Reitero que el entendimiento de los demócratas chilenos es el pilar insustituible y esencial del proceso de cambios en Chile. La tentación del izquierdismo no hará sino potenciar la resistencia de las fuerzas opositoras a todo cambio, que ampliará su campo de alianzas mucho más allá de los que, naturalmente, debiesen poder conseguir, respaldándose en las subjetividades que se levantan, cuando se proponen opciones que transgreden las potencialidades efectivas del proceso histórico.
Veo altamente riesgoso comprometer un esfuerzo programático que afecte las bases de sustentación de un futuro gobierno, cuando se proyectan metas que luego no se alcanzan y que el centro de gravedad de las políticas públicas, que debiese estar encaminado a encarar y resolver la agudización de la desigualdad como la “tarea de las tareas”, se vea enteramente desalineado por presiones ideologizadas que no se sitúan en la más profunda y decisiva contradicción que debe resolver el Chile de hoy, en esta segunda década del siglo XXI, que es, repito, encarar y resolver la desigualdad.

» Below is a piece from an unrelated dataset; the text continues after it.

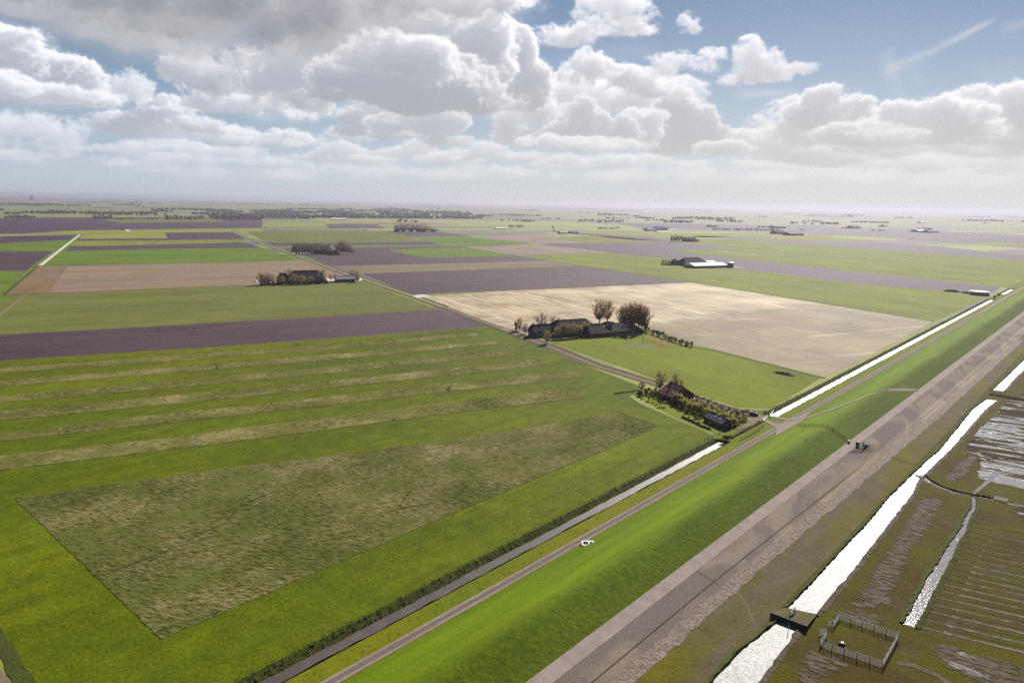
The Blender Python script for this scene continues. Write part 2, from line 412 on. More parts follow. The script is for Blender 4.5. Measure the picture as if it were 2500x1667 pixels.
def cloud_group(blobs,ybase,rng,dens=1.0,erode=1.0,soft=1.0,depth=0.8,scale=1.0,frag=10,veil=.06,dark=1.0):
    """ray-marches one cumulus in its own little frustum; returns i0,j0,rgb,alpha"""
    k=MPD*math.degrees(1/CF)          # map px per photo px
    erode=max(erode,1.0)*1.22 if soft<1.2 else erode
    B=[]
    blobs=list(blobs); nb=len(blobs)
    for q in range(frag):
        x,y,rx,ry=blobs[rng.integers(nb)]; t=rng.uniform(-.3,3.4); r=rng.uniform(.75,1.12); z=rng.uniform(.18,.42)
        blobs.append((x+rx*r*math.cos(t),y-ry*r*math.sin(t),rx*z*1.15,ry*z))
    for (x,y,rx,ry) in blobs:
        a,e=px_azel(x,y); B.append(((a-AZ0)*MPD,(e-EL0)*MPD,rx*k,ry*k))
    rmax=max(b[2] for b in B)
    m=6+0.35*rmax
    x0=int(min(b[0]-b[2] for b in B)-m); x1=int(max(b[0]+b[2] for b in B)+m)
    y0=int(min(b[1]-b[3] for b in B)-m); y1=int(max(b[1]+b[3] for b in B)+m)
    W=int((AZ1-AZ0)*MPD); Hh=int((EL1-EL0)*MPD)
    x0=max(x0,0); y0=max(y0,0); x1=min(x1,W); y1=min(y1,Hh)
    dz=1.6
    nd=int(2*rmax*depth*1.25/dz)+6; nd=min(nd,90)
    dz=2*rmax*depth*1.25/(nd-1)
    X=np.arange(x0,x1,dtype=np.float32)[:,None,None]; Y=np.arange(y0,y1,dtype=np.float32)[None,:,None]
    Z=((np.arange(nd,dtype=np.float32)-(nd-1)/2)*dz)[None,None,:]
    S=np.full((x1-x0,y1-y0,nd),-9,np.float32)
    for (bx,by,rx,ry) in B:
        zc=rng.uniform(-.25,.25)*rmax*depth
        rz=max(rx*depth,ry*.7)
        q=1-np.sqrt(((X-bx)/rx)**2+((Y-by)/ry)**2+((Z-zc)/rz)**2)
        q=q*min(1.0,(min(rx,ry)/(0.45*rmax)))**.5
        S=np.maximum(S,q)
    sh=S.shape
    p0=np.clip(rmax*.6,8,30)*scale
    n=np.zeros(sh,np.float32); amp=1.0; tot=0
    p=p0; big=None
    while p>1.25:
        v=noise3(sh,(p,p*.8,max(p/dz,1.01)),rng)
        if big is None: big=v
        n+=amp*(v*1.5 if big is v else .8-np.abs(v)*2.6); tot+=amp*amp; amp*=.74; p*=.52
    n/=tot**.5
    _,eb=px_azel(np.mean([b[0] for b in blobs]),ybase); yb=(eb-EL0)*MPD
    rho=np.where(S>0,np.minimum(S,.40+.1*S),S*1.3)*1.5-.16-.30*max(0.,erode-1)+n*.56*erode
    hb=max(6.,.30*rmax)*soft
    rho-=1.1*(1-sstep(yb-hb*.35,yb+hb*.8,Y+big*hb*.5))
    thk=(.40-.26*np.clip((Y-yb)/(2.2*hb),0,1))*soft
    rho=np.clip(rho/thk,0,1)
    rho=np.maximum(rho,(veil*np.clip(S*1.4+.25+n*.35,0,1)*sstep(yb-hb*1.2,yb+hb*.3,Y+big*hb)).astype(np.float32))
    sig=.17*dens*(45/max(rmax,12))**.3
    # sun optical depth
    azc=(AZ0+(x0+x1)/2/MPD); da=math.radians(SAZ-azc)
    sx=math.sin(da)*math.cos(math.radians(SEL)); sy=math.sin(math.radians(SEL-6)); sz=math.cos(da)*math.cos(math.radians(SEL))
    tau=rho*.5
    st=1.5; pos=0.
    for it in range(9):
        pos+=st
        ix,iy,iz=int(round(sx*pos)),int(round(sy*pos)),int(round(sz*pos/dz))
        sl=[];dl=[]
        for n_,o in zip(sh,(ix,iy,iz)):
            if abs(o)>=n_: sl=None;break
            if o>=0: sl.append(slice(o,n_)); dl.append(slice(0,n_-o))
            else: sl.append(slice(0,n_+o)); dl.append(slice(-o,n_))
        if sl is None: break
        tau[tuple(dl)]+=rho[tuple(sl)]*st
        st*=1.38
    tau*=sig
    light=.66*np.exp(-tau)+.34*np.exp(-.25*tau)
    hgt=np.clip((Y-yb)/(max(b[1]+b[3] for b in B)-yb+1e-3),0,1)
    amb=.46+.30*hgt
    step=sig*dz*rho
    T=np.exp(-np.cumsum(step,axis=2)); Tp=np.concatenate([np.ones(sh[:2]+(1,),np.float32),T[:,:,:-1]],axis=2)
    wgt=Tp-T
    A=1-T[:,:,-1]
    # transmitted sunlight adds to backlit thin parts
    lit=(wgt*light).sum(2); am=(wgt*(amb+0*light)).sum(2)
    return x0,y0,lit*dark,am*dark**.6,A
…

Advertir de tales peligros arranca de las raíces más profundas del valor democrático del socialismo chileno.
Siguiendo el legado de quien fuera senador y rector de la Universidad de Chile, Eugenio González, que en la década de los ‘40 advirtiera: “entre la dictadura y la anarquía, tradicionales polos de la política latinoamericana, el socialismo está decididamente por el régimen de derecho dentro del estado democrático”.